How To Write High Converting Website, Funnel & Ad Copy

When I got started as an online marketer, I would design a sales funnel and make them look great but they weren’t converting very well. So I thought, what's the other piece to success? It’s the words. It’s the copy you use to capture and maintain your audience’s attention, you need to be able to communicate what it is that you’re selling to the right person and do it well.

Most sales funnels revolve around the business’ goals rather than those of the customer. From ad to landing page to checkout to confirmation email, too many marketers are making the online experience all about what’s easiest for them, instead of what’s easiest for the people actually doing the buying.

Which leaves potential customers frustrated, annoyed, and way less likely to convert. Your online sales funnel should be a conversion-friendly journey where your customers take action based on messaging that informs and inspires — not a money-hungry turbine that sucks them in and spits them out.

Inform and Inspire

Compelling sales funnel copywriting will use language that sparks a response in the reader, based on their position in the funnel, to keep them moving toward the next step. I am challenging you to take a real strong look at copy because typically it’s overlooked.

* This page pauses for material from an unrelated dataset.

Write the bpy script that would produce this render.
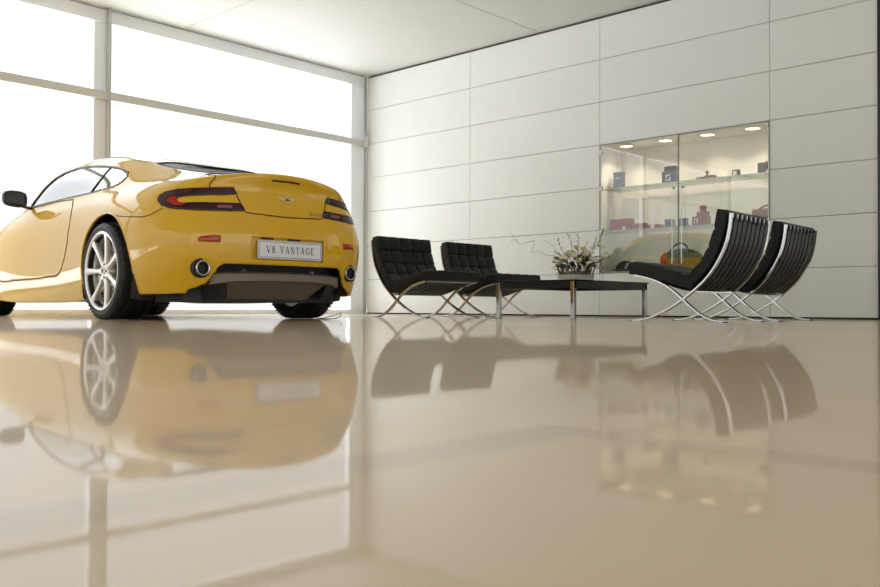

Turn Prospects into Customers with Better Copy

Here are some tips and strategies to help you start writing amazing website/funnel copy:

  1. Focus on the problems your target buyer is having. Your customer’s awareness level of their problem, the solutions available, and your brand all play into what information they need as they move from top to bottom of the funnel. If you know a certain industry has trouble generating leads then you can start your Facebook ads or other advertising content with “Calling all solar consultants, do you struggle to generate leads?” Now you’ve pulled them in and you can start delivering your objective to them. It doesn’t even need to be that transparent. The best copy delivers the problem without explicitly pointing it out. For example, “solar consultants, learn the one thing 98% of you are not doing to generate leads.” It’s more of a curiosity poke to get your audience interested in what it is you have to offer.
  1. Focus on your tone. In case you didn’t realize this, you’re not really selling that widget, piece of software, or solar panels. You’re actually selling the promise of how much better, easier, and more exciting your customer’s life will be once your product is in it. How you want your content to be contextualized and interpreted all comes down to the tone you choose to take. If you’re developing a highly technical product catered to business professionals, then your tone should be professional and informative. However, if you’re trying to connect with your audience on a personal, informal level - then it’s important to tone down your voice and focus on more conversational copy. It’s important to keep your tone consistent across every piece of copy you create.
  1. Always proofread. It seems self-explanatory, or you may believe your spell checker or Grammarly will catch every mistake. Regardless of how perfect you believe your copy is, always, always proofread at least twice. Those simple typos or formatting errors you would have caught if you gave your copy one more read could be contributing to your conversion rate. I know I’ve clicked away from articles that have clear typography errors. 
  1. Never forget about SEO. Search Engine Optimization is definitely a frequently used phrase in marketing - and for good reason. You could have the best design and great copy that solves a problem, but without strategically used SEO, no one is going to be able to find and read it. Every piece of copy, from your About page to your blogs, needs to use keywords and other SEO techniques to tell Google’s algorithms what it is you’re selling.

Not sure where to begin with your copy? Start by asking yourself these 4 questions:

  1. What is the state of awareness of my customer?
  2. What problems does my product or solution fix?
  3. What are the desires/needs driving my customer’s decision-making?
  4. What are my customer’s hesitations and concerns?

You need to know the problem and then offer the solution - that’s what will sell your product. Busting hesitations and alleviating concerns with copy is where the funnel really shines.

This is just scratching the surface, there is so much more involved in copy. But just knowing the tips above, talk to the people who have the problems your product or service will solve and then go to the selling and tell them why your product is so great - people will spend money to solve a problem, and if you can create exceptional copy, they’ll buy your product or service because they need it - regardless of the cost. So go ahead and solve that problem. The bigger problem you solve, the bigger paycheck you’re probably going to get.